Three weeks ago, SEA UDA members blocked a busy road during an anti-immigrant protest in Newtownabbey. Senior figures in the paramilitary gang were prominent at the blockade.
Graffiti threatening immigrants has also recently been spray-painted throughout UDA-controlled areas of Newtownabbey including the sinister message ‘move them out, or we burn them out’.
And top loyalist Dee Stitt, described as the former head of the North Down UDA, was arrested last week on return from a Spanish family holiday over alleged incitement of racial violence.
Stitt, who receives government funding as a ‘community worker’, was arrested over an alleged race-hate social media posting calling for the North of Ireland to be brought to a standstill to “stop the spread of evil Islam”;
The South Belfast UDA was the main driver of an outburst of racist violence directed against businesses in that area of the city earlier this month. A number of prominent loyalist paramilitary figures have been identified in connection with attacks on several Muslim-owned businesses.
And an arson attack on a church in east Belfast is the latest in the series of racially-motivated hate crimes. Two masked men used an angle-grinder to cut a hole in the shutters of the Universal Church of the Kingdom of God between 9pm and 10pm on Tuesday.
A flammable substance was thrown inside and set alight. Firefighters put out the blaze, which damaged the shutters and the building’s front hall.
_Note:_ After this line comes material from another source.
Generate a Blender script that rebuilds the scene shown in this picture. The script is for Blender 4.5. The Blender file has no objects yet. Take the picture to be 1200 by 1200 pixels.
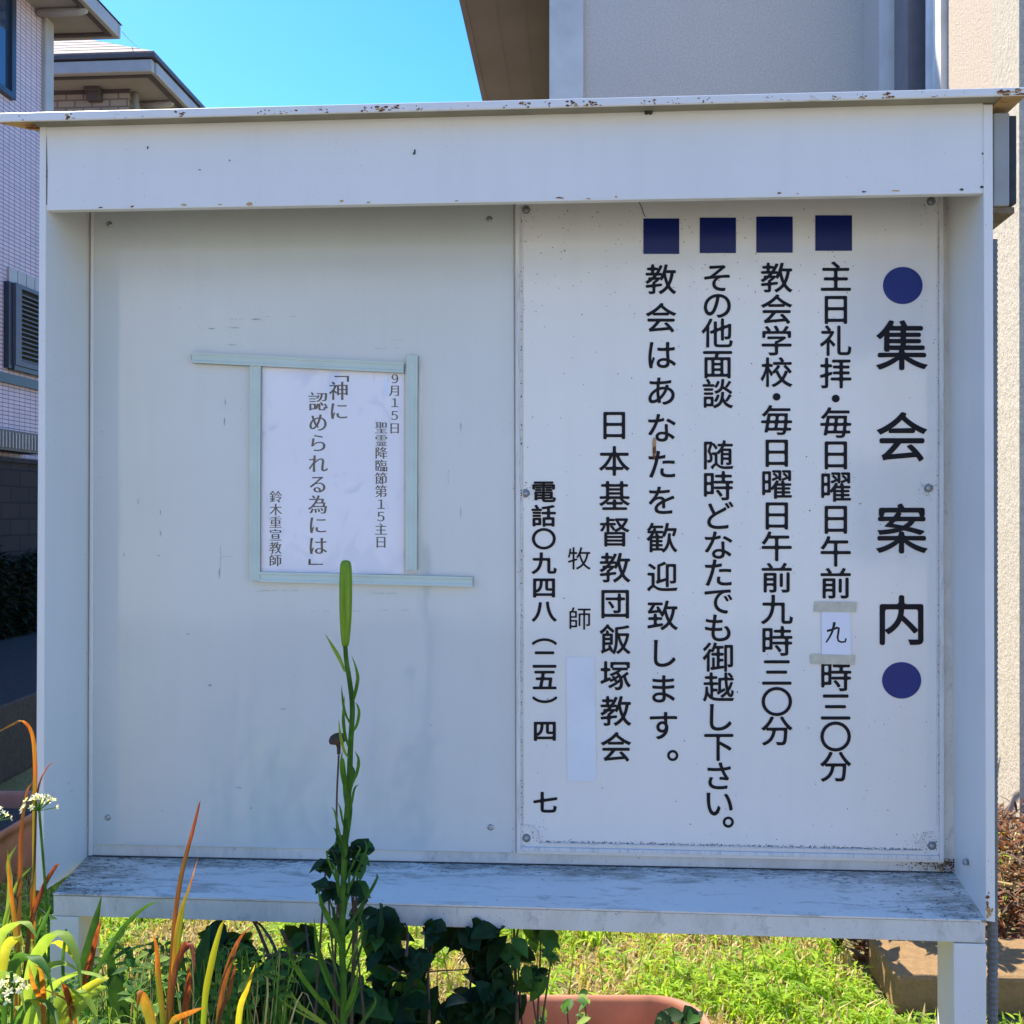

More smoke damage was also caused inside in an attack.
Amid questions over the strategy of the violence by the main loyalist paramilitary groups, they have been defended by DUP Assembly speaker Edwin Poots, who has notably failed to condemn the attacks in his South Belfast constituency,
This week he described groups such as the UDA and UVF as “old men’s clubs – they are not what they used to be” and claimed people in the area were “angry and frustrated” at immigration.
South Belfast and Mid-Down MP Claire Hanna said all parties needed to stand up to those involved in and orchestrating the violence.
“This is a time for real leadership, to challenge not just violence and disorder, but the prejudice and disinformation which are driving it,” she said.